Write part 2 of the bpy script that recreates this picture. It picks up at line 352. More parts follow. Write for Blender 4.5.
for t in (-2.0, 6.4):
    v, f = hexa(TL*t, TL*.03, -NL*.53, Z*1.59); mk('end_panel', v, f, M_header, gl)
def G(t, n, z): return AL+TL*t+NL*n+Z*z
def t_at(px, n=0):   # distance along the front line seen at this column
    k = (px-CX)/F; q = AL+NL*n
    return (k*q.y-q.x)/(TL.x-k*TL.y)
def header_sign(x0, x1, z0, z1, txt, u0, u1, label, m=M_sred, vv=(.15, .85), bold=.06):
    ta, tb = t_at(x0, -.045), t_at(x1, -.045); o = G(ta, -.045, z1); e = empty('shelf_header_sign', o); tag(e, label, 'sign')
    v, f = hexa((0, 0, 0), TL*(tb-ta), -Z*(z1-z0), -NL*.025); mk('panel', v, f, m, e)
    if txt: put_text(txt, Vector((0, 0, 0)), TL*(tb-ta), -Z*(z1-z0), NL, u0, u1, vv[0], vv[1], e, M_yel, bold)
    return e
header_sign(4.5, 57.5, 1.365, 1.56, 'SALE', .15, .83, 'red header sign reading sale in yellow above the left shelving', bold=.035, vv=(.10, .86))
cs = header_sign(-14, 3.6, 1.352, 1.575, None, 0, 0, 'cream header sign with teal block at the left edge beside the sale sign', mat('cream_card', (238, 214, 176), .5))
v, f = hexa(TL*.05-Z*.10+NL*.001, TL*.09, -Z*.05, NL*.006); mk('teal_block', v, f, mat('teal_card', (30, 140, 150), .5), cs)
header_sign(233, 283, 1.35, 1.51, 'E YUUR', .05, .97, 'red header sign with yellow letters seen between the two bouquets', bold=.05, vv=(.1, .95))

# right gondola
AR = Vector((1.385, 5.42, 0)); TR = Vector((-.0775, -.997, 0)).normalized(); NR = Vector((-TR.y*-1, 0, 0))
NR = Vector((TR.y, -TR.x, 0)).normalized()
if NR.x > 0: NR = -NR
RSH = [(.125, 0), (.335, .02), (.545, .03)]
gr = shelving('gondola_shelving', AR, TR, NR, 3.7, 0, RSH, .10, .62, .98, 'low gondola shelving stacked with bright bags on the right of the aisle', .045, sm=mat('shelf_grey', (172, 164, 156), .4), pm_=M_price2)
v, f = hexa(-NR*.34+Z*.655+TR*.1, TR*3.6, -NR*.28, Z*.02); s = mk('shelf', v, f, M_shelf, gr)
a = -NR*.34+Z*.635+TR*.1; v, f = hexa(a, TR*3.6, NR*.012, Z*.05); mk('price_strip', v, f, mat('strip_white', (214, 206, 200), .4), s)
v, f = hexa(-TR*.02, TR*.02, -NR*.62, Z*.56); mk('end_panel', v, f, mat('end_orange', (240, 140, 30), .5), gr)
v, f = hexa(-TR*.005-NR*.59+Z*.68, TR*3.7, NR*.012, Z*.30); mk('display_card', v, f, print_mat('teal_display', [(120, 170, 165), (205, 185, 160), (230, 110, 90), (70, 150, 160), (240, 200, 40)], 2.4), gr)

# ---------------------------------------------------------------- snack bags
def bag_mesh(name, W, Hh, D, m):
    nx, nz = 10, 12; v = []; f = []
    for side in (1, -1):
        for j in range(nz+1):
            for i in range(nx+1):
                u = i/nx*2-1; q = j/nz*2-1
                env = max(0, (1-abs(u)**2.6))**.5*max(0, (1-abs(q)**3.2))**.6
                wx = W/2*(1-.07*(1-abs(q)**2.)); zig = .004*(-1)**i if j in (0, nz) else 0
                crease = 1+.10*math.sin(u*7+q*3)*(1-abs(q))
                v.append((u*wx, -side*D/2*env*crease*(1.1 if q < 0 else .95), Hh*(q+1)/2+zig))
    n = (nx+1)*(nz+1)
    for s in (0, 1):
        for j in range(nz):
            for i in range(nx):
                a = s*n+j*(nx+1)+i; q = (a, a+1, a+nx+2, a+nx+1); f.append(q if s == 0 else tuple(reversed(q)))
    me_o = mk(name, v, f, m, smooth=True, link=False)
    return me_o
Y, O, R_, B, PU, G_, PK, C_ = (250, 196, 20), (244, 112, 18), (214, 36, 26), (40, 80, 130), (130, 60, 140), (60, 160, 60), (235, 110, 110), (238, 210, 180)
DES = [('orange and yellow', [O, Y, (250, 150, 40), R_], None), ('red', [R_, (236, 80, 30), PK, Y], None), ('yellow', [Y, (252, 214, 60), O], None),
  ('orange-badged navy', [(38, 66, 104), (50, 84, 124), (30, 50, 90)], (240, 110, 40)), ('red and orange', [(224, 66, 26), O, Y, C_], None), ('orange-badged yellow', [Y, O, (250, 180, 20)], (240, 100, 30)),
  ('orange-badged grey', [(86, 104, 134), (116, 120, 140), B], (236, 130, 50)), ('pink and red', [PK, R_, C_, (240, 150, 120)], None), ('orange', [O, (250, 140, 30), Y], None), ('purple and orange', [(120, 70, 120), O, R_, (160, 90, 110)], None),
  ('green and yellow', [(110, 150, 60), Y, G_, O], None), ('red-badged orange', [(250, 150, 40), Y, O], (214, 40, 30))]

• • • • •

> _Set exercise_: Extract every line above exactly as it stands.

> _Result of this task_:
Write part 2 of the bpy script that recreates this picture. It picks up at line 352. More parts follow. Write for Blender 4.5.
for t in (-2.0, 6.4):
    v, f = hexa(TL*t, TL*.03, -NL*.53, Z*1.59); mk('end_panel', v, f, M_header, gl)
def G(t, n, z): return AL+TL*t+NL*n+Z*z
def t_at(px, n=0):   # distance along the front line seen at this column
    k = (px-CX)/F; q = AL+NL*n
    return (k*q.y-q.x)/(TL.x-k*TL.y)
def header_sign(x0, x1, z0, z1, txt, u0, u1, label, m=M_sred, vv=(.15, .85), bold=.06):
    ta, tb = t_at(x0, -.045), t_at(x1, -.045); o = G(ta, -.045, z1); e = empty('shelf_header_sign', o); tag(e, label, 'sign')
    v, f = hexa((0, 0, 0), TL*(tb-ta), -Z*(z1-z0), -NL*.025); mk('panel', v, f, m, e)
    if txt: put_text(txt, Vector((0, 0, 0)), TL*(tb-ta), -Z*(z1-z0), NL, u0, u1, vv[0], vv[1], e, M_yel, bold)
    return e
header_sign(4.5, 57.5, 1.365, 1.56, 'SALE', .15, .83, 'red header sign reading sale in yellow above the left shelving', bold=.035, vv=(.10, .86))
cs = header_sign(-14, 3.6, 1.352, 1.575, None, 0, 0, 'cream header sign with teal block at the left edge beside the sale sign', mat('cream_card', (238, 214, 176), .5))
v, f = hexa(TL*.05-Z*.10+NL*.001, TL*.09, -Z*.05, NL*.006); mk('teal_block', v, f, mat('teal_card', (30, 140, 150), .5), cs)
header_sign(233, 283, 1.35, 1.51, 'E YUUR', .05, .97, 'red header sign with yellow letters seen between the two bouquets', bold=.05, vv=(.1, .95))

# right gondola
AR = Vector((1.385, 5.42, 0)); TR = Vector((-.0775, -.997, 0)).normalized(); NR = Vector((-TR.y*-1, 0, 0))
NR = Vector((TR.y, -TR.x, 0)).normalized()
if NR.x > 0: NR = -NR
RSH = [(.125, 0), (.335, .02), (.545, .03)]
gr = shelving('gondola_shelving', AR, TR, NR, 3.7, 0, RSH, .10, .62, .98, 'low gondola shelving stacked with bright bags on the right of the aisle', .045, sm=mat('shelf_grey', (172, 164, 156), .4), pm_=M_price2)
v, f = hexa(-NR*.34+Z*.655+TR*.1, TR*3.6, -NR*.28, Z*.02); s = mk('shelf', v, f, M_shelf, gr)
a = -NR*.34+Z*.635+TR*.1; v, f = hexa(a, TR*3.6, NR*.012, Z*.05); mk('price_strip', v, f, mat('strip_white', (214, 206, 200), .4), s)
v, f = hexa(-TR*.02, TR*.02, -NR*.62, Z*.56); mk('end_panel', v, f, mat('end_orange', (240, 140, 30), .5), gr)
v, f = hexa(-TR*.005-NR*.59+Z*.68, TR*3.7, NR*.012, Z*.30); mk('display_card', v, f, print_mat('teal_display', [(120, 170, 165), (205, 185, 160), (230, 110, 90), (70, 150, 160), (240, 200, 40)], 2.4), gr)

# ---------------------------------------------------------------- snack bags
def bag_mesh(name, W, Hh, D, m):
    nx, nz = 10, 12; v = []; f = []
    for side in (1, -1):
        for j in range(nz+1):
            for i in range(nx+1):
                u = i/nx*2-1; q = j/nz*2-1
                env = max(0, (1-abs(u)**2.6))**.5*max(0, (1-abs(q)**3.2))**.6
                wx = W/2*(1-.07*(1-abs(q)**2.)); zig = .004*(-1)**i if j in (0, nz) else 0
                crease = 1+.10*math.sin(u*7+q*3)*(1-abs(q))
                v.append((u*wx, -side*D/2*env*crease*(1.1 if q < 0 else .95), Hh*(q+1)/2+zig))
    n = (nx+1)*(nz+1)
    for s in (0, 1):
        for j in range(nz):
            for i in range(nx):
                a = s*n+j*(nx+1)+i; q = (a, a+1, a+nx+2, a+nx+1); f.append(q if s == 0 else tuple(reversed(q)))
    me_o = mk(name, v, f, m, smooth=True, link=False)
    return me_o
Y, O, R_, B, PU, G_, PK, C_ = (250, 196, 20), (244, 112, 18), (214, 36, 26), (40, 80, 130), (130, 60, 140), (60, 160, 60), (235, 110, 110), (238, 210, 180)
DES = [('orange and yellow', [O, Y, (250, 150, 40), R_], None), ('red', [R_, (236, 80, 30), PK, Y], None), ('yellow', [Y, (252, 214, 60), O], None),
  ('orange-badged navy', [(38, 66, 104), (50, 84, 124), (30, 50, 90)], (240, 110, 40)), ('red and orange', [(224, 66, 26), O, Y, C_], None), ('orange-badged yellow', [Y, O, (250, 180, 20)], (240, 100, 30)),
  ('orange-badged grey', [(86, 104, 134), (116, 120, 140), B], (236, 130, 50)), ('pink and red', [PK, R_, C_, (240, 150, 120)], None), ('orange', [O, (250, 140, 30), Y], None), ('purple and orange', [(120, 70, 120), O, R_, (160, 90, 110)], None),
  ('green and yellow', [(110, 150, 60), Y, G_, O], None), ('red-badged orange', [(250, 150, 40), Y, O], (214, 40, 30))]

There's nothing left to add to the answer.